In light of the dysfunctional nature of US electricity markets it should come as no surprise that US utilities are flooding into Europe, and in particular the UK. But is the regulatory infrastructure of the European market any better? Certainly it is federally regulated, in terms of the European Union directives on gas and electricity competition. But in the UK, which initiated electricity deregulation, all is not well. And again the responsibility rests with Ofgem, the gas and electricity regulator.
Ofgem’s market solution to improving the competitive infrastructure – the New Electricity Trading Arrangements (NETA) – has yet to see the light of day. Delayed twice, with a new preferred go-live date of 27 March, its implementation is likely to be anything but smooth. In the first week of the New Year there was almost no trading in electricity for the post-NETA period. The problem is that participants are unhappy with the transitioning of the existing EFA (electricity forward agreements) into physical contracts that will trade post-NETA.
There is a lack of agreement among participants as to how the proposed GTMA (grid trade master agreements), which will replace EFA’s, should be structured. With the contentious capacity element of EFA contracts being removed post-NETA a transmission pricing element has to be incorporated in the new contracts. But generators who believe that buyers should pay for all the transmission costs have challenged the original proposal that transmission costs be apportioned 45/55 between generators and buyers. Innogy, the domestic division of demerged National Power, this month put this proposal in writing. And market trading has dried up.
Market participants convened a meeting for the end of January to resolve their differences. Interestingly Ofgem is standing back from the arguments. Ofgem believes that its role is to implement market policy and let the participants work out how to operate it. The problem is that Ofgem is becoming increasingly dictatorial in its policy making. New market policies should be a consensus process between government and the market.
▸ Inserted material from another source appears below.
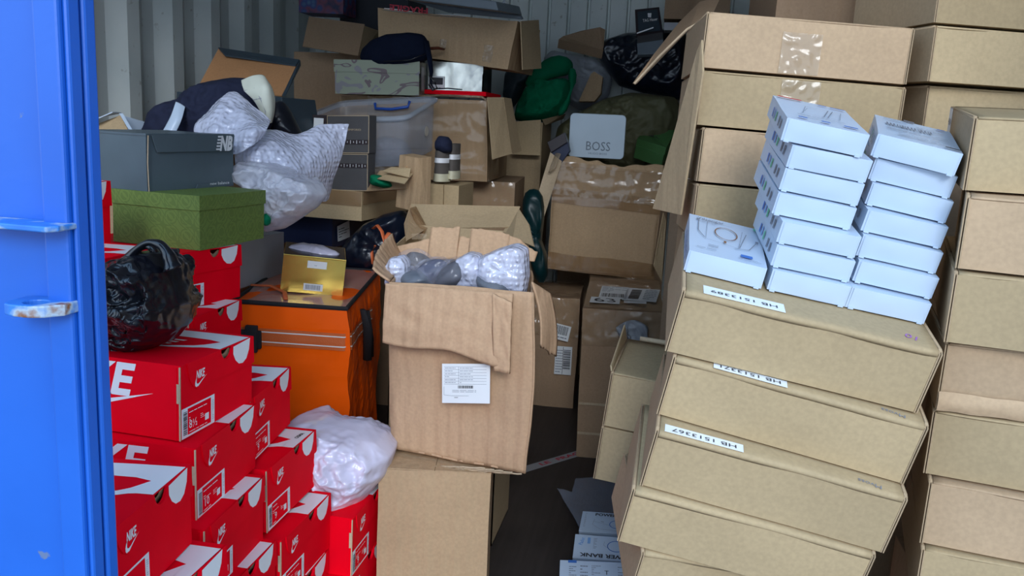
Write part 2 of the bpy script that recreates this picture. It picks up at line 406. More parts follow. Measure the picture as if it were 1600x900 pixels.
def barcode(mb, fr, x0, y0, x1, y1, mat, rnd, vertical=False, off=.0012):
    t = 0.
    L = (y1-y0) if vertical else (x1-x0)
    while t < L:
        a = L*rnd.uniform(.015, .05)
        if t+a > L: break
        if vertical: mb.rect(fr, x0, y0+t, x1, y0+t+a, off, mat)
        else: mb.rect(fr, x0+t, y0, x0+t+a, y1, off, mat)
        t += a+L*rnd.uniform(.012, .04)
def lines(mb, fr, x0, y0, x1, y1, n, mat, rnd, off=.0012, thick=.28):
    for i in range(n):
        y = y0+(y1-y0)*(i+.5)/n; hh = abs(y1-y0)/n*thick/2*1.0
        x = x0
        while x < x1-.001:
            l = (x1-x0)*rnd.uniform(.12, .35); mb.rect(fr, x, y-hh, min(x+l, x1), y+hh, off, mat); x += l+(x1-x0)*.04
            if rnd.random() < .18: break
def field(seed, amp, scale=5., ridge=0.):
    off = Vector((seed*3.7, seed*1.3, seed*7.9))
    def f(p):
        q = Vector(p)*scale+off
        v = noise.noise_vector(q)*amp
        if ridge: v += noise.noise_vector(q*3.1)*amp*ridge
        return v
    return f
def creased(p, seed, scale, amp):
    'sharp folds: ridged noise'
    q = Vector(p)*scale+Vector((seed*5.1, seed*2.3, seed*9.7)); v = 0.; a = 1.
    for i in range(4):
        v += a*(1-2*abs(noise.noise(q))); q = q*1.9+Vector((3.1, 1.7, 5.3)); a *= .55
    return v*amp*.5
BOX = {
  'N1': (-0.9547, 1.39, 0.6953, -0.73, 0.71, -2.19, 0.345, 0.2293, 0.1352),
  'N2': (-0.9309, 1.362, 0.5631, 0.74, 0.76, 2.81, 0.3448, 0.2426, 0.1343),
  'N4': (-0.9008, 1.331, 0.4311, -0.38, 0.54, 2.93, 0.345, 0.2273, 0.1316),
  'N3': (-0.8624, 1.02, 0.5751, 0.17, -0.43, 5.49, 0.345, 0.2357, 0.1339),
  'N5': (-0.8255, 1.049, 0.4416, -0, 0, -0, 0.345, 0.238, 0.1335),
  'N8': (-0.9095, 1.598, 0.4292, 0.24, -0.52, 0.16, 0.345, 0.2416, 0.1365),
  'N7': (-0.8744, 1.593, 0.2906, 0, 0.18, -1.1, 0.345, 0.2506, 0.1394),
  'N12': (-0.873, 1.579, 0.1571, -0, 0, -0, 0.345, 0.238, 0.1335),
  'N6': (-0.8824, 1.341, 0.2976, -0, 0, -0, 0.345, 0.238, 0.1335),
  'N9': (-0.9595, 1.589, 0.5653, 0.11, -0.51, 6.48, 0.345, 0.2312, 0.1348),
  'N10': (-0.7746, 1.707, 0.2975, -0.1, 0.56, 0.08, 0.345, 0.2362, 0.1339),
  'N11': (-0.776, 1.685, 0.164, -0, 0, -0, 0.345, 0.238, 0.1335),
  'N13': (-1.24, 1.885, 0.7936, -1.07, 0.44, -10.45, 0.345, 0.2406, 0.133),
  'N14': (-1.199, 1.812, 0.6601, -0, 0, -0, 0.345, 0.238, 0.1335),
  'N15': (-1.221, 1.506, 0.8305, -0, 0, -0, 0.345, 0.238, 0.1335),
  'N16': (-1.345, 1.526, 0.9626, -0.49, 0.73, -0.01, 0.3451, 0.2381, 0.1279),
  'GUC': (-1.175, 1.966, 0.9254, -0.48, 0.59, -5.11, 0.2445, 0.2784, 0.127),
  'NB': (-1.289, 2.007, 1.052, -0.08, 0.19, -9.39, 0.22, 0.3162, 0.1351),
  'GOLD': (-1.088, 2.5, 0.7171, 4.62, 5.31, 23.21, 0.1846, 0.1714, 0.1131),
  'BAG': (-1.127, 2.576, 0, 1.29, 1.15, 10.09, 0.3275, 0.5704, 0.7121),
  'K': (-0.5267, 2.054, 0.4333, -0.76, 0.56, 24.59, 0.3387, 0.3337, 0.4388),
  'K0': (-0.5247, 1.996, -0, 0, 0, 9.74, 0.27, 0.25, 0.433),
  'T1': (-0.1552, 3.485, 0, 0.73, -0.95, 3.32, 0.2999, 0.6508, 0.5916),
  'T2': (-0.5256, 3.89, 0, 0.06, -0.05, 3.43, 0.3, 0.3529, 0.5025),
  'U': (-0.3084, 3.954, 0.6013, -0.26, 1.05, 5.53, 0.4743, 0.35, 0.4941),
  'C1': (0.1897, 1.426, 0.9174, 11.91, 9.81, 2.62, 0.3737, 0.2736, 0.1072),
  'C2': (0.192, 1.435, 0.8075, 11.34, 10.47, -0.61, 0.3737, 0.2736, 0.1072),
  'C3': (0.1711, 1.422, 0.6974, 11.67, 10.1, 1.24, 0.3737, 0.2736, 0.1072),
  'C4': (0.1406, 1.436, 0.5947, 11.8, 9.95, 1.97, 0.3737, 0.2736, 0.1072),
  'C5': (0.1356, 1.484, 0.4942, 13.42, 7.6, 12.54, 0.3737, 0.2736, 0.1072),
  'A1': (0.2025, 1.877, 1.356, -1.36, 2.35, 6.58, 0.3771, 0.3, 0.1058),
  'A2': (0.201, 1.879, 1.25, -1.35, 2.35, 6.66, 0.3771, 0.3, 0.1058),
  'A3': (0.2173, 1.86, 1.144, -1.43, 2.31, 4.8, 0.3771, 0.3, 0.1058),
  'A4': (0.2142, 1.856, 1.038, -1.42, 2.31, 5.12, 0.3771, 0.3, 0.1058),
  'E1': (0.5766, 1.972, 1.359, 0.21, 0.52, 19.97, 0.38, 0.3001, 0.1052),
  'E2': (0.5896, 2.005, 1.253, 0.2, 0.52, 19.17, 0.38, 0.3001, 0.1052),
  'E0': (0.5802, 1.966, 1.464, 0.19, 0.52, 18.13, 0.38, 0.3001, 0.1052),
  'E3': (0.6245, 1.473, 1.194, 4.64, 0.22, -9.61, 0.3798, 0.302, 0.1097),
  'E4': (0.6336, 1.428, 1.081, 4.6, 0.7, -15.54, 0.3798, 0.302, 0.1097),
  'E5': (0.6255, 1.441, 0.9717, 4.63, 0.4, -11.8, 0.3798, 0.302, 0.1097),
  'E6': (0.6255, 1.478, 0.8646, 4.65, 0.06, -7.69, 0.3798, 0.302, 0.1097),
  'E7': (0.6353, 1.47, 0.754, 4.62, 0.48, -12.89, 0.3798, 0.302, 0.1097),
  'E8': (0.6372, 1.468, 0.6437, 4.64, 0.31, -10.7, 0.3798, 0.302, 0.1097),
  'E9': (0.6375, 1.47, 0.5338, 4.64, 0.21, -9.55, 0.3798, 0.302, 0.1097),
  'V1': (0.0024, 1.831, 0.6417, 1.24, 5.34, -2.95, 0.2, 0.279, 0.12),
  'V2': (-0.01, 1.837, 0.5224, 1.27, 5.33, -2.58, 0.2, 0.279, 0.12),
  'W1a': (0.2048, 1.439, 1.253, 12.11, 9.56, 3.82, 0.1204, 0.1905, 0.0362),
  'W1b': (0.2109, 1.447, 1.216, 12.66, 8.82, 7.23, 0.1204, 0.1905, 0.0362),
  'W1c': (0.2059, 1.451, 1.181, 12.52, 9.02, 6.34, 0.1204, 0.1905, 0.0362),
  'W1d': (0.1988, 1.452, 1.145, 12.56, 8.96, 6.6, 0.1204, 0.1905, 0.0362),
  'W1e': (0.2062, 1.441, 1.104, 12.77, 8.66, 7.97, 0.1204, 0.1905, 0.0362),
  'W1f': (0.2044, 1.443, 1.067, 12.54, 8.99, 6.48, 0.1204, 0.1905, 0.0362),
  'W1g': (0.205, 1.441, 1.029, 12.3, 9.31, 5, 0.1204, 0.1905, 0.0362),
  'W2a': (0.3575, 1.467, 1.231, 10.08, 11.69, -7.19, 0.1204, 0.1905, 0.0362),
  'W2b': (0.3523, 1.485, 1.198, 11.13, 10.69, -1.75, 0.1204, 0.1905, 0.0362),
  'W2c': (0.3509, 1.483, 1.161, 11.16, 10.66, -1.58, 0.1204, 0.1905, 0.0362),
  'W2d': (0.3379, 1.473, 1.124, 12.15, 9.51, 4.05, 0.1204, 0.1905, 0.0362),
  'W2e': (0.3351, 1.469, 1.086, 12.1, 9.57, 3.76, 0.1204, 0.1905, 0.0362),
  'W2f': (0.3328, 1.463, 1.048, 12.12, 9.55, 3.87, 0.1204, 0.1905, 0.0362),
  'W2g': (0.3217, 1.454, 1.01, 12.45, 9.12, 5.88, 0.1204, 0.1905, 0.0362),
  'W3': (0.0833, 1.431, 1.049, 11.81, 9.94, 2.01, 0.1204, 0.1905, 0.0362),
  'P1': (-0.0997, 2.389, 0.0897, 15.84, -4.16, -2.21, 0.18, 0.087, 0.0235),
  'P2': (-0.1053, 2.271, 0.0697, 21.15, -2.57, 1.36, 0.18, 0.0865, 0.025),
  'P3': (-0.1269, 2.131, 0.05, 17.09, -2.43, 6.03, 0.18, 0.1, 0.035),
  'CAMO': (-1.103, 3.165, 1.33, 0.66, -1.29, 8.56, 0.3134, 0.1674, 0.1212),
  'SILV': (-0.9386, 3.712, 1.37, -0.01, 0.03, 5.72, 0.231, 0.3, 0.1141),
  'M': (-0.9822, 3.423, 1.026, 0.37, -0.88, 1.93, 0.5666, 0.6436, 0.3006),
  'Q': (-0.8154, 3.472, 0.8266, 0.64, -0.04, 4.09, 0.4, 0.3574, 0.2),
  'G': (-0.7892, 3.082, 1.451, 5.44, 3.79, -4.33, 0.4822, 0.3439, 0.1632),
  'S': (-1.336, 3.234, 0.8753, 0, 0.26, -4.07, 0.5, 0.4864, 0.1073),
  'DB': (-1.402, 3.27, 0.7549, -0.09, 0.16, -8.92, 0.36, 0.3576, 0.1203),
  'BOSS': (-0.3455, 3.844, 1.116, 0.05, -0.07, 0.25, 0.241, 0.05, 0.1657),
  'R1': (-0.3634, 1.185, 0.8588, 1.03, -0, 1.37, 0.4, 0.301, 0.4),
  'GREY': (-1.375, 2.543, 0.7121, -0.08, 0.01, -2.71, 0.2, 0.2863, 0.1463),
  'K1': (-0.6816, 2.927, 0.3999, -0, -0.66, 10.62, 0.2927, 0.3, 0.5),
  'B2': (-0.5988, 2.238, 0.9886, 0.07, -0.01, 5.29, 0.0362, 0.2287, 0.1),
  'GUC2': (-0.1175, 4.85, 1.148, 18.35, -7.01, -8.06, 0.1477, 0.1779, 0.08),
  'BX1': (-0.0552, 4.73, 1.805, 0, 0.02, 2.42, 0.1412, 0.2, 0.15),
  'DL': (-1.335, 2.571, 1.175, 0, 0.16, 0.31, 0.3432, 0.22, 0.12),
}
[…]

Ofgem has already had its knuckles rapped by the Competition Commission, which revoked its Market Abuse License Condition in December. It has had its 2001 budget cut in half. And now the government, the very one that created Ofgem, has nominated a regulatory czar to oversee the operation of individual regulatory bodies.
It is fair to surmise that deregulation is not working as efficiently as envisaged. Lessons have to be learned on both sides of the Atlantic. The US and the EU are seen as role models for the emerging markets of Central & Eastern Europe and Asia. But the signals coming from these bastions of free market enterprise may now appear confusing. Deregulation can and should work. But it has to be implemented to meet the needs of all participants – consumers, traders and utility companies.